Inzwischen bemühen sich die Demokratien und der Sozialismus in der Regel um ein friedliches Geschäftsklima. Das Tagesgeschäft prägt das Denken und Handeln. Wohlständige Zufriedenheit des eigenen Volkes steht im Vordergrund. Die fernen Ziele als urdemokratische Visionen von kultivierten Bevölkerungen, die ihre Lebensbedingungen gemeinschaftlich gestalten und die Fehlentwicklungen am Gesamtsystem selbstbewusst reformieren, haben an Bedeutung verloren.

Die monarchistischen Kulturideale waren und sind unter den gegebenen Machtverhältnissen nicht zu überwinden. Dementsprechend zeigten sich schon die demokratischen Nationen gleich nach ihrer Abnabelung von den Monarchien als deren gelehrige Schüler. Wie selbstverständlich wussten auch sie, in altbewährter zivilisierter Manier, die eigenen Bevölkerungen mit phantasievollen Geschichten und Lobeshymnen von dem gemeinschaftlichen Nutzen ihrer Kriege und sonstiger weltweiter kolonialistischer Raubzüge zu überzeugen. Die monarchistischen Traditionen prägen weiterhin unseren Alltag. Ein amüsantes Beispiel: Dass demokratisch gewählte Präsidenten im Dienste des Volkes in Schlössern und Palästen residieren müssen und dürfen, wird als eine Huldigung der Demokratie gefeiert.

Aller Anfang ist eben schwer. Es wird wohl noch ein paar Jahrhunderte dauern, bis die Demokratien überhaupt lernen, die eigenen systemimmanenten Fehler zuzugeben; es sei denn, die mediale Öffentlichkeit beginnt, selbstkritisch zu analysieren, ob die Werte und die Geisteshaltung, die man von den Monarchien übernommen hat, wirklich den ursprünglichen demokratischen Idealen entsprechen.

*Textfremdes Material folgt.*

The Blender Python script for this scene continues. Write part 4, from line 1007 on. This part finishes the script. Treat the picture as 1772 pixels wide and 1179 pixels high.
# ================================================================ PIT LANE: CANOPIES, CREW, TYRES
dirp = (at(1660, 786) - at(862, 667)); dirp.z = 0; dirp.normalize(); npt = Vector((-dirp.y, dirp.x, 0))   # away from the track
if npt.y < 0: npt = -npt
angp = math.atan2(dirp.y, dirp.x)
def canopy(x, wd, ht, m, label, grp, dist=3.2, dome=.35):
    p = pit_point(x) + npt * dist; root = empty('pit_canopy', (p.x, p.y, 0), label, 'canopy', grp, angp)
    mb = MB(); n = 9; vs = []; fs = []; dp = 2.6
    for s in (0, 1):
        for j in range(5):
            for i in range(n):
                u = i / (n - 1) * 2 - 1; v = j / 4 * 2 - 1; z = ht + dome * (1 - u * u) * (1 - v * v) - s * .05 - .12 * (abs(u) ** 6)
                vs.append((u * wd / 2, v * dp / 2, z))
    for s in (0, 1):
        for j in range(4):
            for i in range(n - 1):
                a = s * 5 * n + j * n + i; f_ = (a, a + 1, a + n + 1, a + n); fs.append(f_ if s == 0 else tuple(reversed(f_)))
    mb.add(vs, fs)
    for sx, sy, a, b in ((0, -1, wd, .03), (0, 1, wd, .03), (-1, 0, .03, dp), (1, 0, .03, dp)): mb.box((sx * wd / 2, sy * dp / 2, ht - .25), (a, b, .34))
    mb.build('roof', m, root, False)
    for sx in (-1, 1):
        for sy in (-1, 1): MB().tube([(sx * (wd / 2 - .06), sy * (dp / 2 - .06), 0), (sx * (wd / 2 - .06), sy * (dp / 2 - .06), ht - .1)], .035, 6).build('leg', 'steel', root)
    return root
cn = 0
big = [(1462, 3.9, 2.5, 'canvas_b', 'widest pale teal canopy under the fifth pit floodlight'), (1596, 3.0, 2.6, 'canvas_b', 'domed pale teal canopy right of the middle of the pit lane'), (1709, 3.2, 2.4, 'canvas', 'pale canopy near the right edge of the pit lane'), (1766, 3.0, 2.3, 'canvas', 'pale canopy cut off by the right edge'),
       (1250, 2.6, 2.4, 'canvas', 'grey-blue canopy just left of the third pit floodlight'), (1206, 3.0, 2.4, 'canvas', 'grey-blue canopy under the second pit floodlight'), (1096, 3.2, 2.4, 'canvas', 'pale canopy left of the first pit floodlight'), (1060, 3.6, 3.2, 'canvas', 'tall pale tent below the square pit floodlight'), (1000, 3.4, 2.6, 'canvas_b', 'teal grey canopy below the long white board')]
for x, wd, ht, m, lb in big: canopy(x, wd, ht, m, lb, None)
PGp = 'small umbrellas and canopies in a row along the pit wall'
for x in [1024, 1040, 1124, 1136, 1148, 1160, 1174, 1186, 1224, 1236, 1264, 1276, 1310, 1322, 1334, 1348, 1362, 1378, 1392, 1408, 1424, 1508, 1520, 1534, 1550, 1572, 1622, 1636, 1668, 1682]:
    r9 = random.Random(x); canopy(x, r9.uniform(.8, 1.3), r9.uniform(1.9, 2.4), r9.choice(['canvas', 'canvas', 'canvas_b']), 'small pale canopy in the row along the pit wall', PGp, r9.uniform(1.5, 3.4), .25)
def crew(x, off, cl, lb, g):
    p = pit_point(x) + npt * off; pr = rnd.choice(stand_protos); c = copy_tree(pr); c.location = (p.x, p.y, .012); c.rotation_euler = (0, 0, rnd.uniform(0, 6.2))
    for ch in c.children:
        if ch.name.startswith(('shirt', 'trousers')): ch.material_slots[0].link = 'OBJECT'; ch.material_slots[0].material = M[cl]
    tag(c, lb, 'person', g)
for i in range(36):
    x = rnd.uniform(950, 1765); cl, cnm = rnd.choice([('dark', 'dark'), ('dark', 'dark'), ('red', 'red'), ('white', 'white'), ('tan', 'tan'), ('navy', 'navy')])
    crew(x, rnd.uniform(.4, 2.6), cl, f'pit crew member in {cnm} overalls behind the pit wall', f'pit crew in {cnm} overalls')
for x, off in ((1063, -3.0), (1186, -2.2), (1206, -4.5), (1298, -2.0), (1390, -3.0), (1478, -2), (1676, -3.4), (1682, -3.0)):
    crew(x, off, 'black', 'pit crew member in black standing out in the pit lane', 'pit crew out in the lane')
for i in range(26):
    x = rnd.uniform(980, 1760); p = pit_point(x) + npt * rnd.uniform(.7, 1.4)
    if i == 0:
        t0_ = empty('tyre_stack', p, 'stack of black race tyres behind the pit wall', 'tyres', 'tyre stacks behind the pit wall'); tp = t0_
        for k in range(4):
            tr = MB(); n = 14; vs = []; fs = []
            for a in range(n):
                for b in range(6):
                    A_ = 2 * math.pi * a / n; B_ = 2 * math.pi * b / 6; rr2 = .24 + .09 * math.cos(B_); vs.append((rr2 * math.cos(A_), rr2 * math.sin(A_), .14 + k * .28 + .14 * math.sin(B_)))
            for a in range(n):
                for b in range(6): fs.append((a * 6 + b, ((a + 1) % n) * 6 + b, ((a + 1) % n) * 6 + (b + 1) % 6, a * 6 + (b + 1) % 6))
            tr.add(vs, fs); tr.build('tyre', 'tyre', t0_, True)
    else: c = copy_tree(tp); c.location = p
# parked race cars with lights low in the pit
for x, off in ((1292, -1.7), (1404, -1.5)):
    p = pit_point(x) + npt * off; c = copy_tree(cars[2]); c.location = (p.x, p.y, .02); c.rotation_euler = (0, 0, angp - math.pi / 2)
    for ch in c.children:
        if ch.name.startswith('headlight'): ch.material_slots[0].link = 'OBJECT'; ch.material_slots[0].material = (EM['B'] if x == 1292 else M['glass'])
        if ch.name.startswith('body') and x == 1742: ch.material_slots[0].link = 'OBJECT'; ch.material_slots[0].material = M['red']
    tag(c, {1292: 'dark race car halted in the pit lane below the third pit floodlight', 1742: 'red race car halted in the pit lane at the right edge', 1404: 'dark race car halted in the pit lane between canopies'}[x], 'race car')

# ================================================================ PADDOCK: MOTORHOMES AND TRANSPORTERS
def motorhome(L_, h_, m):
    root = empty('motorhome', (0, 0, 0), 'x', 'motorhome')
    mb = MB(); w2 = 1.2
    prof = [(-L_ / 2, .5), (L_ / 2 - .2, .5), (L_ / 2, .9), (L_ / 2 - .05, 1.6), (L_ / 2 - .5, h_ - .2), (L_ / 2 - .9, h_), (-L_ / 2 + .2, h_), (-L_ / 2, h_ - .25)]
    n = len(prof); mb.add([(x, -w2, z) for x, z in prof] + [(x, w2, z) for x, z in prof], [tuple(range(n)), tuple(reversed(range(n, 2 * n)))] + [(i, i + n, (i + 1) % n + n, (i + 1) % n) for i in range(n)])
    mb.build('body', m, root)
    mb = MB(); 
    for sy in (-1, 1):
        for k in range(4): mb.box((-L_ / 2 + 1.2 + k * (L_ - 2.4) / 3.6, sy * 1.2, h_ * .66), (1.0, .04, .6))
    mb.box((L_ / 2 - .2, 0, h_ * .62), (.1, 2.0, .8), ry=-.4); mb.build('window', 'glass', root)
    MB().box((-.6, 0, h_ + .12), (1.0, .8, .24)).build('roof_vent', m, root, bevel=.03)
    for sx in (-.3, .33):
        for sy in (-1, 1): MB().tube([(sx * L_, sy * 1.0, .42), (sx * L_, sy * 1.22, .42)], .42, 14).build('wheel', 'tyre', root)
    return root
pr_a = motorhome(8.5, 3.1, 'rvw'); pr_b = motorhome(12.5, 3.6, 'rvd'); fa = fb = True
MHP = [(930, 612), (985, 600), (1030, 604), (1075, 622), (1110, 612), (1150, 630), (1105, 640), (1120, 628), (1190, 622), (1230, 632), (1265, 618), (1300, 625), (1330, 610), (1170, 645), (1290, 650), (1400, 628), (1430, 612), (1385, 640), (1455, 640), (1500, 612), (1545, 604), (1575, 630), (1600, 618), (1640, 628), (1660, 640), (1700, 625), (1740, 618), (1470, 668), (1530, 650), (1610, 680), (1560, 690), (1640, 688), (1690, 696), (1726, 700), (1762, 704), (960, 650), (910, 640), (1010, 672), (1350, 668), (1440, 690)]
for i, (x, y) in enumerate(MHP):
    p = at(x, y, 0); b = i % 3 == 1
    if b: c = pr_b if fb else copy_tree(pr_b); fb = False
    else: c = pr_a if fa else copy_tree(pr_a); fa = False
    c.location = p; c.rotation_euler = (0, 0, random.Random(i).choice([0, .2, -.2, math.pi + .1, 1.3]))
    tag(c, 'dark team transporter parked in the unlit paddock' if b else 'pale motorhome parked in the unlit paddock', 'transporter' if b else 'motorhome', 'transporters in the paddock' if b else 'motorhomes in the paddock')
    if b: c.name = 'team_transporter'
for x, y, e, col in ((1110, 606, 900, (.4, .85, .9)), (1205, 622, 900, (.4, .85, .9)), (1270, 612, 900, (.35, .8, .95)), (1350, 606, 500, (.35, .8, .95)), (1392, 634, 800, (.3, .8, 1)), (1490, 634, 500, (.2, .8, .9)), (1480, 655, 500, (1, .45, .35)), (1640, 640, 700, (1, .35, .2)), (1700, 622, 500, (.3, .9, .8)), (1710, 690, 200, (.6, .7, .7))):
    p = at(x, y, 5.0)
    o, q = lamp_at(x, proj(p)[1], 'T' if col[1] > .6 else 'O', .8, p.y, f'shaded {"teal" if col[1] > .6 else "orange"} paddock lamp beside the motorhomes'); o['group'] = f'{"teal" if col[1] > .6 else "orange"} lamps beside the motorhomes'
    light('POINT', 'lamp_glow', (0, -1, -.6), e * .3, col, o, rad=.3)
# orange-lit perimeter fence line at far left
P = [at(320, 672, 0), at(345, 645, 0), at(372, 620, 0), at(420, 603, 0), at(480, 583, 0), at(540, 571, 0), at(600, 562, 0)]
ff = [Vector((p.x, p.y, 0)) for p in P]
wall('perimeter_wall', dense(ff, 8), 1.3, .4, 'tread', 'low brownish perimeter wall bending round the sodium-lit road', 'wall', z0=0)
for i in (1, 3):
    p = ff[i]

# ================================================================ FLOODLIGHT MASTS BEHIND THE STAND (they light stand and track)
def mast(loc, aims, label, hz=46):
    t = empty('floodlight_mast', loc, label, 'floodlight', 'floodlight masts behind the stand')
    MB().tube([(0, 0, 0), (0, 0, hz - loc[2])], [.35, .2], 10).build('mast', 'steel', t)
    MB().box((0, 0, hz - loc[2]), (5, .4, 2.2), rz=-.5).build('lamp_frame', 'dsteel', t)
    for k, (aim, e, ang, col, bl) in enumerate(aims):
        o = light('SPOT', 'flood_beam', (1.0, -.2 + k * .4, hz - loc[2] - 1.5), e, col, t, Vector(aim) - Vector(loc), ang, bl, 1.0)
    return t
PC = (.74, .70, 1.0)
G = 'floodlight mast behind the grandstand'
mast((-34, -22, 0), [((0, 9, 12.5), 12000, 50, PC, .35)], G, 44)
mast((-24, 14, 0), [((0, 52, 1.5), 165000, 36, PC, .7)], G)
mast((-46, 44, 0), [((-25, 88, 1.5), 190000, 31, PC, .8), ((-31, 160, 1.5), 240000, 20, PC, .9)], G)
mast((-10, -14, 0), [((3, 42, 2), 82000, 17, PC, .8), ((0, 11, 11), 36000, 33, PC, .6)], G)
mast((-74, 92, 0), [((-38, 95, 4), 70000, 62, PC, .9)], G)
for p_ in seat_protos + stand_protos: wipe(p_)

Davon sind wir nicht nur weit entfernt, sondern entfernen uns immer weiter. Die gegenwärtige wertewestliche Politik ähnelt zunehmend einer „Remonarchisierung“ der Demokratie. Im Phänomen Trump verkörpert sich in aller Offenheit die Geisteshaltung der Welteroberer und Alleinherrscher längst vergangener Zeiten; diesmal als Big Boss von „We-Win-Kapitalismus“. Die restliche westliche Demokratie schämt sich für ihn, ist entsetzt, dass ein Präsident Donald Trump es wagt, unverblümt die allgemein akzeptierte freiheitliche Geisteshaltung des Westens als sein privates Image zu feiern und durchzusetzen: Frei nach König Ludwig dem XIV.: Die Welt, das bin ich.

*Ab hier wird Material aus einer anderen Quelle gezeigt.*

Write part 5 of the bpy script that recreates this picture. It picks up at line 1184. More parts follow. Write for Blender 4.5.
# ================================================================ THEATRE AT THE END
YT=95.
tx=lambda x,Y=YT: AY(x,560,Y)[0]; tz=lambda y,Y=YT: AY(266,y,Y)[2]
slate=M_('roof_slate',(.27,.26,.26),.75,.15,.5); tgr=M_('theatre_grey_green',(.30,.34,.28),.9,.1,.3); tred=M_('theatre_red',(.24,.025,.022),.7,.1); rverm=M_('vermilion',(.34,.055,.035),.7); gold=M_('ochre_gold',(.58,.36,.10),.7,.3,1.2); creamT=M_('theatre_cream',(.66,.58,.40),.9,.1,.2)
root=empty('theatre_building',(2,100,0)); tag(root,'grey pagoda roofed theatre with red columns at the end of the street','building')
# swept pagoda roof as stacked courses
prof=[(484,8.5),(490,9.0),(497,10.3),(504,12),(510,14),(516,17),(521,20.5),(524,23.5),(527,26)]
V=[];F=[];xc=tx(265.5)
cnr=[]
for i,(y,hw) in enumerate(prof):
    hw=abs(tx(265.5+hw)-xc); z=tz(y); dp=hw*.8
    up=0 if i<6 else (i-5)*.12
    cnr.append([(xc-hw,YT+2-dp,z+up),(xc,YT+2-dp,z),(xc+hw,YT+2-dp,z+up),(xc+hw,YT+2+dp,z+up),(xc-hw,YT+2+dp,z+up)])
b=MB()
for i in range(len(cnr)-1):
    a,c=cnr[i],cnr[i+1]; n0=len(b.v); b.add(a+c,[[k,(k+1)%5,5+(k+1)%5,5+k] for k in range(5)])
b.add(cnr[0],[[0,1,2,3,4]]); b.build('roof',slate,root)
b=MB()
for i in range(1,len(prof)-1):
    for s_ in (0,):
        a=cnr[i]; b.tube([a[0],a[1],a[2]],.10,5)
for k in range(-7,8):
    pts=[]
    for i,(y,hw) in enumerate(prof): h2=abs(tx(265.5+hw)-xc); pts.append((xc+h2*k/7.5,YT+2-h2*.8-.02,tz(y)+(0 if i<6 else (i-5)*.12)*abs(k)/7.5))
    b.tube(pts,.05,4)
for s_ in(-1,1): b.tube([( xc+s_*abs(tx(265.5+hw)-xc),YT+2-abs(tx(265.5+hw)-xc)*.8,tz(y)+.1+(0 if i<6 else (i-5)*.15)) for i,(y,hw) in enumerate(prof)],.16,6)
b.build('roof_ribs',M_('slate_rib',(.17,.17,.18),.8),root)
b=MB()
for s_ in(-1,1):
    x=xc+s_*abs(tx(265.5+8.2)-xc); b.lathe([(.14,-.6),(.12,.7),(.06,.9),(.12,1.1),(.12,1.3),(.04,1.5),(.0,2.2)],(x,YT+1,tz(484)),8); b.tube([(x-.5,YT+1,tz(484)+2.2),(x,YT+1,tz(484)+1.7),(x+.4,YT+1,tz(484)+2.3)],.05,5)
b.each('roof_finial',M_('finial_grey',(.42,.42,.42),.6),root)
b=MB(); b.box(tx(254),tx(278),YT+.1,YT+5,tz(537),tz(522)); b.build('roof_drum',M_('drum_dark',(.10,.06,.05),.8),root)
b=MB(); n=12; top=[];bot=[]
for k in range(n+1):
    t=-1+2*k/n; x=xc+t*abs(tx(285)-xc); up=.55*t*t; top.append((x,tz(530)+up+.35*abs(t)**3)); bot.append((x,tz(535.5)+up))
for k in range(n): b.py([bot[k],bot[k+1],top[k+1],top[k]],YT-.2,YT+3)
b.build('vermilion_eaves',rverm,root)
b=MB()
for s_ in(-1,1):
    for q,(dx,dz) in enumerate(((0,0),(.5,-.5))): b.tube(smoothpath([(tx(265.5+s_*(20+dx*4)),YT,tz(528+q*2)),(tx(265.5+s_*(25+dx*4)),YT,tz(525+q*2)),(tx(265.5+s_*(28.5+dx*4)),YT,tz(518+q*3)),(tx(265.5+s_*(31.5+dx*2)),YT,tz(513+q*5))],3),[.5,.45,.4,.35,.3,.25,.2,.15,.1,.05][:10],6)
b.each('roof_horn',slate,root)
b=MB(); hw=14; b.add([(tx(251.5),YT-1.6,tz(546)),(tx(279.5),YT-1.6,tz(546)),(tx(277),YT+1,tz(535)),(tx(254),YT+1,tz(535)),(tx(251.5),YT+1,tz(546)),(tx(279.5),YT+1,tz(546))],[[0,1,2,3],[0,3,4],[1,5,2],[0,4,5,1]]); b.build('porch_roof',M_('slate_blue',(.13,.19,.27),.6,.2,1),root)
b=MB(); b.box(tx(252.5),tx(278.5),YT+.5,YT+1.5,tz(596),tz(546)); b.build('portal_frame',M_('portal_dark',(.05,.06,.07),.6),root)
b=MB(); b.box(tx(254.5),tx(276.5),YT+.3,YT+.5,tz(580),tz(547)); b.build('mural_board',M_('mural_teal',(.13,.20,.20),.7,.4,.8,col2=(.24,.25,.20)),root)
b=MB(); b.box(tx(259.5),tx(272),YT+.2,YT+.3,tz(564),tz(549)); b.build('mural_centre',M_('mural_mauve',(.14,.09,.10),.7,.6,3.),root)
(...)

Es ist ja nicht nur Donald Trump, sondern das wertewestliche Demokratie-Ensemble in aller Pracht, das im Stil der vormaligen Alleinherrscher den eigenen Bevölkerungen klarstellt: Was immer WIR im Auftrag des Volkes entscheiden und vollbringen, ist von UNS bestens durchdacht und zum Wohle ALLER!

Die demokratische Arbeitsteilung zwischen den Politikern und der Bevölkerung hat sich in eine allgemein akzeptierte gesellschaftliche Dynamik stabilisiert: Die einen entscheiden und die anderen tragen ihr Kreuz, sei es auf den Wahlzettel.

Die Demokratie zu verteidigen ist wahrlich eine Bürgerpflicht. Nur, wie soll man das interpretieren und verwirklichen? Wertewestlich als Bejubeln und Restauration der Ideale der vergangenen monarchistischen Zeiten? Oder als ein gemeinschaftliches Entwickeln einer gesellschaftlichen Dynamik, die es den „Bevölkerungen als demokratische Systemveränderer“ nicht nur ermöglicht, das jeweilige Gesamtsystem zu durchschauen und Fehlentwicklungen zu korrigieren, sondern endlich das Verwirklichen von menschlichen Potenzialen in unsere alltägliche Überlebensstrategie zu verwandeln?